Kırklarda, ellilerde 'hayattan emekli olmak' gibi alternatifimiz bence hiç yok. Hayattan emekli olmak, yazınca bile elim titredi. O yüzden üretmek ve deneyimimizi nereye koyacağımızı bulmamız lazım.
Yaşlarımız 45’e vardıktan sonra girişimci olmakta zorlandığımızı ve yeni işlere yelken açmak için endişeli olduğumuzu biliyoruz.
Aslında 40-45’li yaşlar artık denge arayışımızda olduğumuz bir dönem. Kendimize olan güvenimiz az, üstelik çevremiz de bizi harekete geçirmemek elinden geleni ardına koymuyor.
İşte bu yaşları harekete geçirecek motivasyonu anlamak ve daha kuvvetli bir eyleme geçirmek için araştırma yaptıralım istedik.

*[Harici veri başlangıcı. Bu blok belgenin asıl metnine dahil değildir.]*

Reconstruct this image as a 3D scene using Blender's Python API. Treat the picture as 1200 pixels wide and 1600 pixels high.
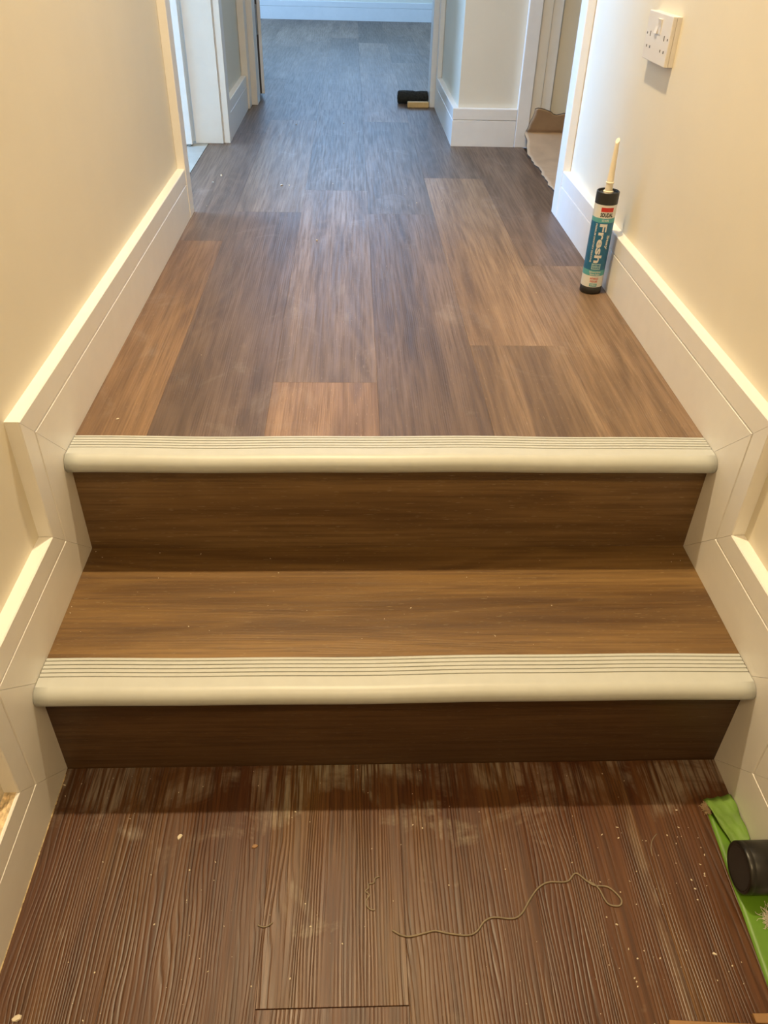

Bu nedenle bu konunun en iyilerini bulup meselemizi anlattık, sonra da merakla sonuçlarını bekledik. Bu araştırma sürecinde bize destek olan Asude Aydagül ve Kurtuluş Kantar’a buradan tekrar teşekkür edeyim.
Araştırmada görüşülen 45 yaş üstü konuşulan kişilerden derlenen ve benim de etkilendiğim bazı başlıkları sizinle paylaşmak isterim.
Ana problem kırklardan, ellilerden sonra artık başka bir anlam arayışına geçmemiz.
Üretmeye devam etme isteği var ama kendi yapmak istediğimiz bir iş ve alanda; bize dayatılan konu ve işi değil.
Hatta bağımsız ve özgür hareket ettiğimiz ve düşünebildiğimiz bir ortamda.
Çünkü kafa şunu tekrarlamaya başlıyor, 20-25 yıldır kurumsal hayatın içindesin, o kadar büyük işler yaptın, ülkeler yönettin ve projeler yaptın, artık dengeni bul. Deneyim ve tecrübe olarak tamız, olgunluk seviyemizin zirvesindeyiz. Bunları nereye ve nasıl aktaracağız?
Artık ektiklerimi biçme zamanı geldi.
Hem birikim çok, hem enerji çok. Kurumsal yaşım 20-25 arası, oldukça genç sayılırım. Denge aradığımız bir sürü alan var, iş – özel hayat dengesi, geçmiş – gelecek dengesi, duygu – rasyonalite dengesi ve genelde en çok bizi durdurabilen para – tutku dengesi.
Kendi kurallarımı koyduğum, zamanımı yönettiğim, hala faydalı hissettiğim, bildiklerimi kanalize edebildiğim, öğrenmeye devam ettiğim ve üstüne tutkumu da ekleyebileceğim bir alternatif şahane olmaz mı?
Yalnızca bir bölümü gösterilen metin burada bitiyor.